New Delhi: Facebook has just become Meta, with the company rebranding itself to focus on the metaverse. CEO Mark Zuckerberg said they now want to be known as a metaverse company, and that the existing name could not "possibly represent everything that we're doing today, let alone in the future".


Facebook, however, is not the first big tech company to change its name.


READ | Facebook Changes Name To Meta: What Does Meta Mean?


Here are a few firms that rebranded themselves, changing or tweaking the names they were known as before.  


1. Google To Alphabet


In 2015, the search giant renamed itself Alphabet, making Google only a subsidiary firm.


The big tech company, which was worth more than $400 billion at the time, became Alphabet, a technology conglomerate.


"Alphabet is mostly a collection of companies," Larry Page, former chief executive of the company, had then said, explaining the decision. 

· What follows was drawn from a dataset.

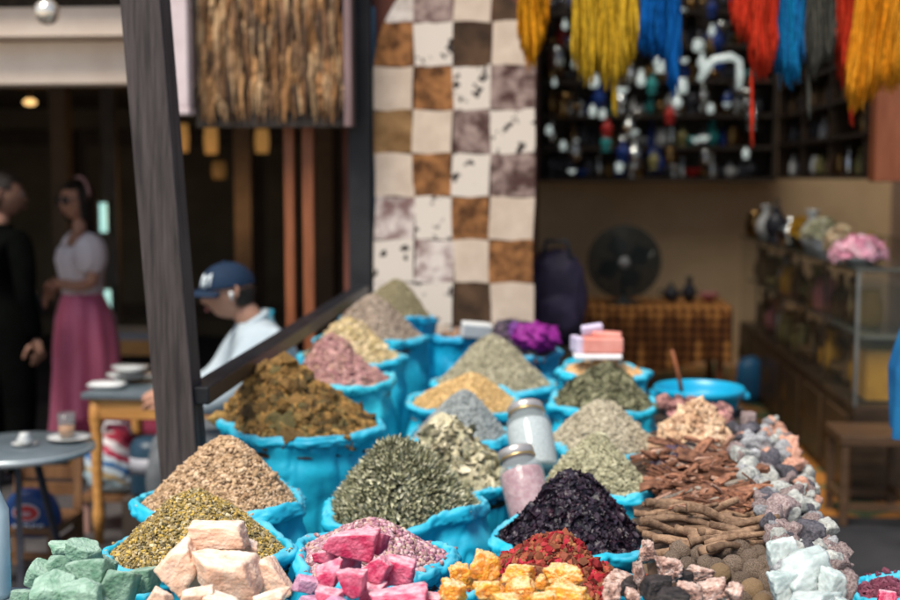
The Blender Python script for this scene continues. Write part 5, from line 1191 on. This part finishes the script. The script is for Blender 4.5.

2. Apple Dropped 'Computer'


When Steve Jobs and Steve Wozniak built the company in the 1970s, it was called Apple Computer. In 2007, Apple dropped ‘Computer’ from the company name.


During his Macworld keynote address on January 9, 2007, Jobs announced that Apple would now become Apple Inc, dropping ‘Computer’ from its name. This was because Apple was no longer just a computer company by then with the introduction of the iPhone and the iPod.


3. Twitter


What Twitter today is not what the company started as.


As the story goes, Evan Williams, who worked with Google once, opened a startup called Odeo, which was going to be a platform for podcasts. 


His friend and former colleague at Google, Biz Stone, joined him. Jack Dorsey was an employee at their Odeo firm.  


But Odeo apparently became irrelevant after Apple started podcasting on iTunes. 


Evan and Biz, together with Dorsey, then decided to create something called Twitter, and the microblogging site came into being in 2006.


FAANG To MAANG?


With Facebook changing its name to Meta, the unofficial acronym for the five biggest American tech companies — Facebook, Amazon, Apple, Netflix, and Google — changes from FAANG to MAANG now. 


FAANG was initially FANG, with CNBC show Mad Money host Jim Cramer coining the term in 2013. 


The second ‘A’ was added in 2017 to include Apple. 


Cramer took to Twitter Thursday to say that he liked the new name of Facebook.


His tweet read: “This is not social media, and while Meta is a short mouthful, I like it.”